*Exercise brief*
Locate the lines of the listing below that hold "scene", then copy each of them.

'''

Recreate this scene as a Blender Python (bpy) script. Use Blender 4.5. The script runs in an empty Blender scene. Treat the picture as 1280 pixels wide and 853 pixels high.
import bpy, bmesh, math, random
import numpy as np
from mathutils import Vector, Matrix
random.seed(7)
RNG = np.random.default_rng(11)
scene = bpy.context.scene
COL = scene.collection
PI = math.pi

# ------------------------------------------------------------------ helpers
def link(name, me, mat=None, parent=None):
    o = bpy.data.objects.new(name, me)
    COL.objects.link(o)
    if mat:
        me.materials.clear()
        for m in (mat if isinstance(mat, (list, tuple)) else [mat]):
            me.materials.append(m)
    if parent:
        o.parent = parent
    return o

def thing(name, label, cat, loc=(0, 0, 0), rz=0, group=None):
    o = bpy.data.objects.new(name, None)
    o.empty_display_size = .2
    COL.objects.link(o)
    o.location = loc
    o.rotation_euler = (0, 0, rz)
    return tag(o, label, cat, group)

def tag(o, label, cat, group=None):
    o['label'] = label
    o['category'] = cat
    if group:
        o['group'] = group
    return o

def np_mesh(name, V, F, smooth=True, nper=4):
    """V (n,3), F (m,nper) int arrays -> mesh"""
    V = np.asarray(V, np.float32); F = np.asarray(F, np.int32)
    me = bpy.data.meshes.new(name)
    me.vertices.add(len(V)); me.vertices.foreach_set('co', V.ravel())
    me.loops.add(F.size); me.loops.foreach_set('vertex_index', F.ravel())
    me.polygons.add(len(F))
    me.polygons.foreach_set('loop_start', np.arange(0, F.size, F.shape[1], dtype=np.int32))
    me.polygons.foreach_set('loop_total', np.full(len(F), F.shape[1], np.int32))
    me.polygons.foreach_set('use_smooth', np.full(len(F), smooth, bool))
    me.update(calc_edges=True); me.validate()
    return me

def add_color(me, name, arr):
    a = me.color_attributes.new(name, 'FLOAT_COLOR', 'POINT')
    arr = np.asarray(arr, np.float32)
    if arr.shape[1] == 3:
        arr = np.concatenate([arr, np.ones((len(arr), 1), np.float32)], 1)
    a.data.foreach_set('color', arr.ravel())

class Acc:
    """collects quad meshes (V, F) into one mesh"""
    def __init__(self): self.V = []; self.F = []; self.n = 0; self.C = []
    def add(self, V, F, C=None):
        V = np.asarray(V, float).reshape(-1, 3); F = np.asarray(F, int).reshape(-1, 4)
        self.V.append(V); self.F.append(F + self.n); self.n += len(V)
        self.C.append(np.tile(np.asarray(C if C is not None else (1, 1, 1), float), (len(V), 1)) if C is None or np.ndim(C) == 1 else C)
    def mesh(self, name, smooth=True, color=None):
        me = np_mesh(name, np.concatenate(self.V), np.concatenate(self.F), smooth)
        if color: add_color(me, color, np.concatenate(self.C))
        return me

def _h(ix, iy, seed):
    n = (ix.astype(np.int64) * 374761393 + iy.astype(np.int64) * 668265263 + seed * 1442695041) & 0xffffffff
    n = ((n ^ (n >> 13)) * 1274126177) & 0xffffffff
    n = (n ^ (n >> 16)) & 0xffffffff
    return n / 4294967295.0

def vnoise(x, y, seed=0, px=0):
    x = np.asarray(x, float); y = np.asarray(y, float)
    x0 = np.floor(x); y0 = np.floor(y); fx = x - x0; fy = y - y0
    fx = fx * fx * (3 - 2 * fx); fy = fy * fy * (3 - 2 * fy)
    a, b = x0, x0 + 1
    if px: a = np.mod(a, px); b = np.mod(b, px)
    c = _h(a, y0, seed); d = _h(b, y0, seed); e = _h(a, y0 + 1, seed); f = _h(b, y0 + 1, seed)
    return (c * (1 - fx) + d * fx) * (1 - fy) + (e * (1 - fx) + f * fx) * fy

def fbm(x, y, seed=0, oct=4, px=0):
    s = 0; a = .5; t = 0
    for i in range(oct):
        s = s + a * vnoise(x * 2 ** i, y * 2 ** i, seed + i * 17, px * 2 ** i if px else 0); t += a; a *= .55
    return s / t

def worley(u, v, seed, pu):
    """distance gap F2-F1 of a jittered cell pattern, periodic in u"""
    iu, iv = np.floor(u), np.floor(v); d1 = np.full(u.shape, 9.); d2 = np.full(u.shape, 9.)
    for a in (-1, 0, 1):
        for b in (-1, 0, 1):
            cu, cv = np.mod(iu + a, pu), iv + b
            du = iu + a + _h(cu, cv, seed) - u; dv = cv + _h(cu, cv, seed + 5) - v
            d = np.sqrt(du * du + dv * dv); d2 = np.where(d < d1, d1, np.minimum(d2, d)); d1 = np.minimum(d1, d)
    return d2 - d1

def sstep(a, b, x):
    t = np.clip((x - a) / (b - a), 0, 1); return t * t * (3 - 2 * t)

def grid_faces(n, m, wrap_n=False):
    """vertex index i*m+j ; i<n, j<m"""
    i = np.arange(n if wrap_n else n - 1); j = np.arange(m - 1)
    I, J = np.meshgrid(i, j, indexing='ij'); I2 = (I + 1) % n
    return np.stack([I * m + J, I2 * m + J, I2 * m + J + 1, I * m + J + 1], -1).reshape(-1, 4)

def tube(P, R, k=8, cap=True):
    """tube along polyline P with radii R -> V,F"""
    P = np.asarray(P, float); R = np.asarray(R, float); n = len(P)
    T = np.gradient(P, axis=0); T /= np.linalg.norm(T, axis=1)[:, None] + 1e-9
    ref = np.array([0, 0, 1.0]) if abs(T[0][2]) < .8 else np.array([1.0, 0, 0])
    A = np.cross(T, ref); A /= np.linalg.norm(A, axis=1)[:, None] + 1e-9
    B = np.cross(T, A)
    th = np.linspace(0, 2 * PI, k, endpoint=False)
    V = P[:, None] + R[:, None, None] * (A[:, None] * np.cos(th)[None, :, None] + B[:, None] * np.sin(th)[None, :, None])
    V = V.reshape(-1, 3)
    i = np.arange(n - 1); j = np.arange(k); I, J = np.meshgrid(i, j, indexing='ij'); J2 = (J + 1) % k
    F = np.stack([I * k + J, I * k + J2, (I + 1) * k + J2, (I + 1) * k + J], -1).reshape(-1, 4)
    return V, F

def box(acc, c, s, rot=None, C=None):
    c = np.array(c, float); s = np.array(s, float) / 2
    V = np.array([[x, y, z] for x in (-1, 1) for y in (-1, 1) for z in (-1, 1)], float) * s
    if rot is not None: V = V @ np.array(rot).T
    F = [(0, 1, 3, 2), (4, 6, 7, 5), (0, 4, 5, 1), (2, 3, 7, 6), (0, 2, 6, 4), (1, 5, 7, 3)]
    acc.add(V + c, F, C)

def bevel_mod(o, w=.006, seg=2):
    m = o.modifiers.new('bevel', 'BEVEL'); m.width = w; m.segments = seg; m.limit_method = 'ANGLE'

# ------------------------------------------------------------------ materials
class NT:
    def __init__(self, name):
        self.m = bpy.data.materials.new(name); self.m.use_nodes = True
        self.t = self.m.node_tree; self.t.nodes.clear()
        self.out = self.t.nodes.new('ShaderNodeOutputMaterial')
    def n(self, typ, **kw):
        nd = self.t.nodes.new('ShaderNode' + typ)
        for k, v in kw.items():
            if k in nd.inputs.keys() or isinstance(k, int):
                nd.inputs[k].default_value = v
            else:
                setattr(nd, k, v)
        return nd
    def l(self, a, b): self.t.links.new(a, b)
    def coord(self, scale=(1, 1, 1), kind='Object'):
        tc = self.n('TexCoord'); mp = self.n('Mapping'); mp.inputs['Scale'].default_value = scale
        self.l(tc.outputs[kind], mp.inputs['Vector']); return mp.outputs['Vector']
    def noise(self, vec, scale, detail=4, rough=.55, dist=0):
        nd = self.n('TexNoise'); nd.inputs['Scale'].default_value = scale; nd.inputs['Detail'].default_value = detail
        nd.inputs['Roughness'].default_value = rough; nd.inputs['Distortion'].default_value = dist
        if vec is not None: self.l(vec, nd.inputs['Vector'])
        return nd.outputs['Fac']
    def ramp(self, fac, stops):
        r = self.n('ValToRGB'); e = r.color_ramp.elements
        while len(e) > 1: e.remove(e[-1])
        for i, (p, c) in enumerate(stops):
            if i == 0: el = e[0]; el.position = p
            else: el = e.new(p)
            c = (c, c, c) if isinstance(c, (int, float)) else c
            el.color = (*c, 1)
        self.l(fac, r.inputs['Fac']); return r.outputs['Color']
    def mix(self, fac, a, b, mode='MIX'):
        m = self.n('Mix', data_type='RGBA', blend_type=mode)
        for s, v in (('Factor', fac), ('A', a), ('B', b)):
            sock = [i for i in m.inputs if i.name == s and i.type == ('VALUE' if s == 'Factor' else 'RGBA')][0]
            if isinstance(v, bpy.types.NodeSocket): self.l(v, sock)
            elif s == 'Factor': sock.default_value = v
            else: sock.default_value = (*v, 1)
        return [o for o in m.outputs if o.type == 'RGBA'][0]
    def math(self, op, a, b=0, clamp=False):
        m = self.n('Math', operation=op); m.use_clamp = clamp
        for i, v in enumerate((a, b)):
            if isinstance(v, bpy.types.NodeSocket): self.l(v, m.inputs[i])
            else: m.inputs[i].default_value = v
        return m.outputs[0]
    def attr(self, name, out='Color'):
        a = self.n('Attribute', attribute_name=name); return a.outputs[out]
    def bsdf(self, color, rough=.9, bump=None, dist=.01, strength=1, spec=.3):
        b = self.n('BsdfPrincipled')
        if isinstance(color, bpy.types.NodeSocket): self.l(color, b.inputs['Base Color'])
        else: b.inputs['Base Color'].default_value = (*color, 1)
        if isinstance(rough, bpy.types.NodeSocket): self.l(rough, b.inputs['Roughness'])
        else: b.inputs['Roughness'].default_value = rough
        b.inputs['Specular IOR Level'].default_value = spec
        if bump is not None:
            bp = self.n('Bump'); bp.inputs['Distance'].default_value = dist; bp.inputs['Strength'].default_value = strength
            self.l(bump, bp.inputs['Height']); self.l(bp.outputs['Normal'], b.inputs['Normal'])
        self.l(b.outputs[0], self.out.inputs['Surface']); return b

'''

*Solution to the problem*
Recreate this scene as a Blender Python (bpy) script. Use Blender 4.5. The script runs in an empty Blender scene. Treat the picture as 1280 pixels wide and 853 pixels high.
scene = bpy.context.scene
COL = scene.collection